Pause for thought… Why Arts Matter  

Susan Elkin makes a strong case for preserving and integrating arts opportunities in schools.

A few years ago I found myself at a Saturday morning drama club in a church hall, interviewing a parent for an article I was writing about out-of-school performing arts opportunities. She was very enthusiastic about everything her daughter was learning and talked for some time about how much her 10 year old enjoyed coming and looked forward all week to her Saturday mornings. Then she said: “And I know it sounds really silly, but since she’s been coming here, her maths seemed to have improved too.”

Cut to a secondary school where I’m in the head’s office researching a 10,000-word report to be published in booklet form by the school’s umbrella organisation. “I don’t think it’s a coincidence that my students have won national cups in sport, excelled in inter-school science challenges – and staged fine musical theatre,” he said. “These things all feed off each other.” And that from a Welshman who personally coached rugby and played piano accompaniments for show rehearsals because he wanted to meet his students on their own turf and to role-model how abilities, achievements and interests can interconnect.

You simply cannot isolate the arts. They are an integral part of the totality of education – and of life. I have recently hooked up with a huge group of former students from a Kent school I taught at in the late 1970s and early 1980s. What do they remember most and want to chat about? Taking part in school shows – especially the dance aspect which was taught by an exceptionally charismatic and talented teacher. Those experiences and skills have sustained and developed them ever since and some of them are now in their fifties. 

It is probably preaching to the converted to tell Ink Pellet readers that the arts are vital, essential and crucial (no apology for the synonyms) to development, mental health and the building of confidence which underpins the rest of life and achievement. Ruth Brock, who runs Shakespeare School Foundation told me once that she worked with one primary school girl from a poor background who said happily and proudly: “Now I’ve been in a Shakespeare play I know I can be a doctor.” 

So what we need is some evidence to throw at our Heads and Governors when they make the decision to cut the arts still further. Try this from Universities of Missouri and Texas A&M last year:  “We also find that increases in arts learning positively and significantly affect students’ school engagement, college aspirations, and their inclinations to draw upon works of art as a means for empathizing with others. In terms of school engagement, students in the treatment group were more likely to agree that schoolwork is enjoyable, makes them think about things in new ways”.

Or, closer to home: A Cultural Learning Alliance paper in 2017 argues that: “Studying the arts can improve a young person’s cognitive abilities by up to 17% and contribute to raising young people’s attainment in maths and English – particularly for children from low-income backgrounds.”

Yes, the arts are transformational, and benefits often shine through in other aspects of the curriculum. But that is not the only, or even the main, reason that they matter. If you allow a child to paint, make music, take part in a show or one of dozens of others of creative activities he or she will learn to make more sense of the world and to work out their part in it.
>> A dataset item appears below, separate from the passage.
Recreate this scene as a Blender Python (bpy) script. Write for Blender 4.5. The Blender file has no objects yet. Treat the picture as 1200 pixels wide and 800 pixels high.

Above all there will be enjoyment. Please note that pleasure and satisfaction have not (yet?) been banned in schools.

As schools return to some sort of normal this term, the arts are likely to be hard to hang on to. At the time of writing, for example, singing and the playing of instruments together by anyone other than professionals is forbidden. And social distancing means that drama will need ingenuity. 

But hang on to them we must – somehow. Every school is, in essence, a microcosm of society. And societies don’t function properly without art. That’s why early man, and probably woman, painted on cave walls, why Shostakovich went on composing even in the face of Stalin-led disapproval and why prisoners often develop phenomenal artistic skills – look at the Fine Cell Work website if you don’t believe me! finecellwork.co.uk/pages/about-us

Allowing the arts in schools to slip away would reduce education to Gradgrindery with all its attendant underachievement and misery. It mustn’t be allowed to happen.